According to the embodiment, the internal yoke exists in the shaft assembly without the fixed core. The movable core moves upward and downward through the internal yoke so that the shaft moves upward and downward. In this case, the movable core is movably inserted into the internal yoke in the state that the movable core is coupled to the shaft. That is, the movable core and the shaft are not fixed to the internal yoke. Therefore, the subcomponents constituting the finished product are mutually coupled with each other in a simple stack structure with reprocity property. Thus, even if one of the subcomponents is defective, other subcomponents can be reused by exchanging only the defective component.

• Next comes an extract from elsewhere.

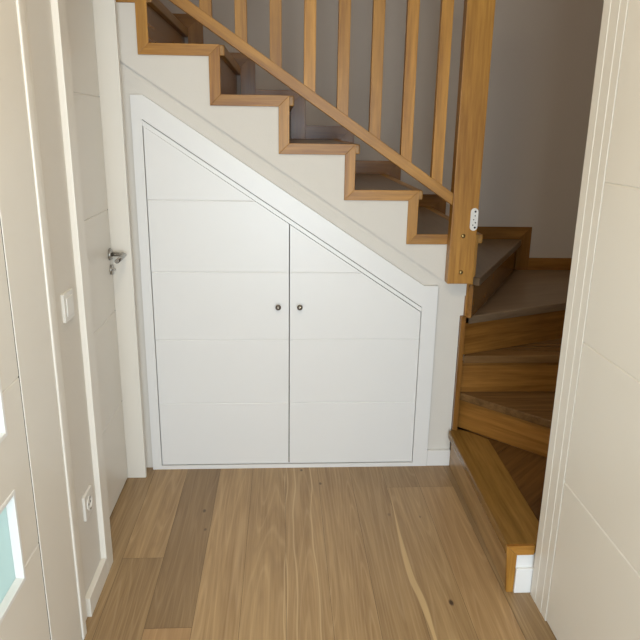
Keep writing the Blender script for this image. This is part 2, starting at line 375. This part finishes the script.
d = empty('door_2', (XP, 1.04, 0), 'cream door glazed with small frosted panes at the left edge', 'door', kind='structure')
panes = [(.470, .708), (.842, 1.062), (1.195, 1.415), (1.55, 1.77)]
py0, py1 = .80, 1.352
m = MB(); gr = [.065, .50, .94, 1.375, 1.81]
xf = -.6056
grooved(m, [(py1, .008), (D2[1] - .005, .008), (D2[1] - .005, DH), (py1, DH)], gr, xf, .035, -1, 'x')
grooved(m, [(D2[0], .008), (py0, .008), (py0, DH), (D2[0], DH)], gr, xf, .035, -1, 'x')
zz = .008
for a, b in panes + [(DH, DH)]:
    m.box(xf - .035, xf, py0, py1, zz, a); zz = b
m.build('door_leaf', M['cream'], d)
MB().box(xf - .04, xf - .0006, D2[1] - .0048, D2[1] - .0002, .008, DH).build('gap_shade_strip', M['gap_shade'], d, 'thin dark strip painted as shade in the door gap')
for a, b in panes:
    f = MB(); t = .011
    for bx in ((py0, py0 + t, a, b), (py1 - t, py1, a, b), (py0 + t, py1 - t, a, a + t), (py0 + t, py1 - t, b - t, b)): f.box(xf - .03, xf + .003, bx[0], bx[1], bx[2], bx[3], .0015)
    fo = f.build('pane_bead', M['lacquer'], d)
    MB().box(xf - .022, xf - .017, py0 + t, py1 - t, a + t, b - t).build('glass_pane', M['glass'], fo, 'frosted glass pane')

d = empty('door_3', (XR + .006, 1.28, 0), 'plain closed cream door with thin horizontal grooves filling the right edge', 'door', kind='structure')
m = MB(); grooved(m, [(D3[0], .008), (D3[1] - .003, .008), (D3[1] - .003, DH), (D3[0], DH)], [.50, .938, 1.375, 1.812], XR + .004, .035, 1, 'x'); m.build('door_leaf', M['cream'], d)
h = MB(); h.lathe([(0, -.009), (.024, -.009), (.024, 0), (0, 0)], (XR + .004, .93, 1.008), 'x').tube([(XR, .93, 1.008), (XR - .04, .93, 1.008), (XR - .052, .94, 1.008), (XR - .054, 1.04, 1.005)], .0085).build('door_handle', M['steel'], d)

# ------------------------------------------------------------------ cupboard
cb = empty('understair_cupboard', (.03, YC, 0), 'white double door cupboard with sloping top built in under the stairs', 'cupboard')
FO = [(-.588, 0), (.666, 0), (.666, .858), (.605, .858), (-.54, 1.613), (-.588, 1.613)]
tp = lambda x: 1.521 - .661 * (x + .544)
FI = [(-.548, .018), (.6, .018), (.6, tp(.6)), (-.548, tp(-.548))]
def ring(mb, O, I, y0, y1):
    b = bmesh.new(); pts = []
    # stiles, sloped head, sill as mitred prisms
    quads = [[O[0], O[1], I[1], I[0]], [O[1], O[2], (I[2][0], O[2][1]) if False else I[2], I[1]], [O[2], O[3], I[2]], [O[3], O[4], I[3], I[2]], [O[4], O[5], I[3]], [O[5], O[0], I[0], I[3]]]
    b.free()
    for q_ in quads: mb.prism(q_, y0, y1)
ringm = MB(); ring(ringm, FO, FI, YC - .006, YC + .0138)
# inner rebate bead
def inset(P, d):
    c = []
    n = len(P)
    for i in range(n):
        p0, p1, p2 = Vector(P[i - 1]), Vector(P[i]), Vector(P[(i + 1) % n])
        a = (p1 - p0).normalized(); b_ = (p2 - p1).normalized(); na = Vector((-a.y, a.x)); nb = Vector((-b_.y, b_.x))
        k = (na + nb); k = k / (1 + na.dot(nb)); c.append(tuple(p1 + k * d))
    return c
bmesh.ops.remove_doubles(ringm.bm, verts=ringm.bm.verts[:], dist=.0002)
ringm.build('frame', M['lacquer'], cb)
I2 = [(-.546, .02), (.598, .02), (.598, tp(.598) - .024), (-.546, tp(-.546) - .024)]
bead = MB(); bead.prism([(FI[3][0], FI[3][1] - .004), (FI[2][0], FI[2][1] - .004), (I2[2][0] + .002, I2[2][1]), (I2[3][0] - .002, I2[3][1])], YC + .001, YC + .0138)
bead.build('head_bead', M['lacquer'], cb)
tz = lambda x: tp(x) - .0258
gz = [.3206 + .2966 * i for i in range(5)]
for xa, xb, kx in ((-.5445, .0265, -.019), (.0305, .5975, .073)):
    poly = [(xa, .022), (xb, .022), (xb, tz(xb)), (xa, tz(xa))]
    m = MB(); grooved(m, poly, [z for z in gz if z < max(tz(xa), tz(xb)) - .02], YC - .001, .0145, 1, 'y')
    do = m.build('cupboard_door', M['lacquer'], cb)
    kb = MB(); kb.lathe([(.0, 0), (.006, 0), (.0055, .008), (.0095, .012), (.0118, .017), (.0118, .021), (.009, .0235), (.0, .0235)], (kx, YC - .001, .766), '-y')
    ko = kb.build('knob', M['nickel'], do, 'small dark metal knob')
    MB().lathe([(0, 0), (.0055, 0), (.005, .002), (0, .0026)], (kx, YC - .0244, .766), '-y', 16).build('knob_cap', M['chrome'], do)

# ------------------------------------------------------------------ staircase
st = empty('staircase', (1.0, 2.74, 0), 'varnished oak staircase turning behind the newel post and climbing left', 'staircase')
XRK = lambda k: XS - (k - 7) * RUN + .0425
YT = YC + .003
KT = 12
for k in range(6, KT + 1):
    x1 = XRK(k); x0 = XRK(k + 1)
    z = RISE * k
    yb = YC + .061                                          # beyond the hall's left wall the flight runs behind a full wall
    a, b_ = x0 - .02, x1 - .022
    if a > XL: q = [(a, YT), (b_, YT), (b_, YF), (a, YF)]
    elif b_ > XL: q = [(XL + .001, YT), (b_, YT), (b_, YF), (a, YF), (a, yb), (XL + .001, yb)]
    else: q = [(a, yb), (b_, yb), (b_, YF), (a, YF)]
    MB().prism(q, z - .039, z, 'z', .005).build('tread', M['reflect_y'], st)
    MB().box(x1 - .021, x1 - .001, YT if x1 - .021 > XL else yb, YF, z - RISE, z - .039).build('riser', M['dark_y'], st)
    MB().box(b_ + .0002, x1 + .018, YT if b_ > XL else yb, YF, z - .039, z, .005).build('nosing', M['oak_y'], st)
# winders
def line_y(p, q, x): t = (x - p[0]) / (q[0] - p[0]); return p[1] + t * (q[1] - p[1])
XE, YE = 1.81, 1.84
N2 = ((.79, 2.738), (1.10, 2.423)); N4 = ((.807, 2.722), (1.359, 2.962)); N5 = ((.835, 2.685), (1.355, 3.665))
x2 = .79 + (2.738 - YE) / (2.738 - 2.423) * .31
xn5 = N5[0][0] + (YF - N5[0][1]) / (N5[1][1] - N5[0][1]) * (N5[1][0] - N5[0][0])
PV = (.826, 2.80)
def plate(pts, k, mat, name='tread', th=.036, label=None):
    MB().prism(pts, RISE * k - th, RISE * k, 'z', .005).build(name, mat, st, label)
# first step
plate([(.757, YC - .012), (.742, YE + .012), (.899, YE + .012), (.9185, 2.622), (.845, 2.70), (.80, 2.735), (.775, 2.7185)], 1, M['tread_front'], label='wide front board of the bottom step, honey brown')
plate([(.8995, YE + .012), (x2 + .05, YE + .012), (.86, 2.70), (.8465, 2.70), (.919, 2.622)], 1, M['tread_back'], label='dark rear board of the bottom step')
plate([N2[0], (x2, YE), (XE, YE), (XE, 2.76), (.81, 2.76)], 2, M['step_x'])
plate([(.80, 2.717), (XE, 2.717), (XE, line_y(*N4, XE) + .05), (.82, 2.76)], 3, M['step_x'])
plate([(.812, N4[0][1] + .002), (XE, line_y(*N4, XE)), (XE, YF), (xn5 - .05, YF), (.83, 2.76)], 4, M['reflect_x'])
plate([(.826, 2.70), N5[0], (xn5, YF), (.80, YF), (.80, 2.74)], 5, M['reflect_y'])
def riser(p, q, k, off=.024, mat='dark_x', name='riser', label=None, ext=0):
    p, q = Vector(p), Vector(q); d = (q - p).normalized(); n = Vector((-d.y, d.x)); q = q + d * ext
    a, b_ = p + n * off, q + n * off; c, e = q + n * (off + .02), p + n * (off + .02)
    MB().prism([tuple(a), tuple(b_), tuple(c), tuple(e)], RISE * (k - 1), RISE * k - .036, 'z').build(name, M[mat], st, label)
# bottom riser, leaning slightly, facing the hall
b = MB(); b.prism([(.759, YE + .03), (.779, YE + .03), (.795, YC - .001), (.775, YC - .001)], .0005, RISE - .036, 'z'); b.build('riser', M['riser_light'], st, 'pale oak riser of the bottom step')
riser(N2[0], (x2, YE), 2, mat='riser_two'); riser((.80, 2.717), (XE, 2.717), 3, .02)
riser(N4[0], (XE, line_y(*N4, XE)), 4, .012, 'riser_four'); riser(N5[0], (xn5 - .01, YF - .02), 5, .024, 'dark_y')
# sawtooth edging on the wall face
for k in range(6, 11):
    xl = XS - (k - 6) * RUN; xr = XS - (k - 7) * RUN; zt = RISE * k; zb = zt - TB
    q = [(xl, zb), (xr, zb), (xr + .0425, zt), (xl + .0425, zt)] if k > 6 else [(xl, zb), (.79, zb), (.79, zt), (xl + .0425, zt)]
    if k == 10: q[0] = (max(q[0][0], XL + .001), q[0][1]); q[3] = (max(q[3][0], XL + .001), q[3][1])
    MB().prism(q, YC - .008, YC + .003, 'y', .0015).build('edge_trim', M['oak_x'], st, 'orange oak edging board')
    if k > 6:
        q = [(xr, zb - RISE), (xr + .0425, zt - RISE), (xr + .0425, zt), (xr, zb)]
        MB().prism(q, YC - .008, YC + .003, 'y', .0015).build('edge_trim', M['oak_z'], st, 'orange oak edging board')
k = 11; xr = XS - (k - 7) * RUN
MB().prism([(xr, RISE * 10 - TB), (xr + .0425, RISE * 10), (xr + .0425, RISE * 11), (xr, RISE * 11 - TB)], YC - .008, YC + .003, 'y', .0015).build('edge_trim', M['oak_z'], st, 'orange oak edging board')
q = [(XL + .001, RISE * 11 - TB), (xr, RISE * 11 - TB), (xr + .0425, RISE * 11), (XL + .001, RISE * 11)]
MB().prism(q, YC - .008, YC + .003, 'y', .0015).build('edge_trim', M['oak_x'], st, 'orange oak edging board')
# upright corner boards where the winder risers meet the wall end
MB().box(.776, .798, YC - .008, YC + .02, RISE, .722, .0015).build('corner_board', M['dark_z'], st)
MB().box(.791, .823, YC - .004, YC + .03, .722, RISE * 6 - .001, .0015).build('corner_board', M['oak_z'], st)
# end of the bottom step: L-shaped edging and white plinth
e = YE + .012
MB().prism([(.755, 0), (.779, 0), (.779, .144), (.742, .18), (.742, .176)], e - .008, e + .004, 'y', .001).build('end_trim', M['oak_z'], st, 'orange oak edging board')
MB().prism([(.779, .1445), (XR + .003, .1445), (XR + .003, .1795), (.743, .1795)], e - .008, e + .004, 'y', .001).build('end_trim', M['oak_x'], st, 'orange oak edging board')
MB().box(.780, XR + .02, e - .002, e + .01, 0, .1435).build('end_panel', M['lacquer'], st, 'white painted end of the bottom step')
MB().box(.780, XR + .01, e - .014, e - .002, 0, .094, .002).build('end_plinth', M['lacquer'], st, 'white painted plinth')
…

That is, according to the related art, a fixed core is used for controlling a degree of the upward or downward movement of the shaft assembly. However, due to the fixed core, the components are coupled with each other through a non-reciprocity process. According to the embodiment, since the electric power of the electromagnetic switching device is controlled through only the shaft and movable core mutually coupled to each other, the shaft assembly can be easily separated from the electromagnetic switching device.
Although embodiments have been described with reference to a number of illustrative embodiments thereof, it should be understood that numerous other modifications and embodiments can be devised by those skilled in the art that will fall within the spirit and scope of the principles of this disclosure. More particularly, various variations and modifications are possible in the component parts and/or arrangements of the subject combination arrangement within the scope of the disclosure, the drawings and the appended claims. In addition to variations and modifications in the component parts and/or arrangements, alternative uses will also be apparent to those skilled in the art.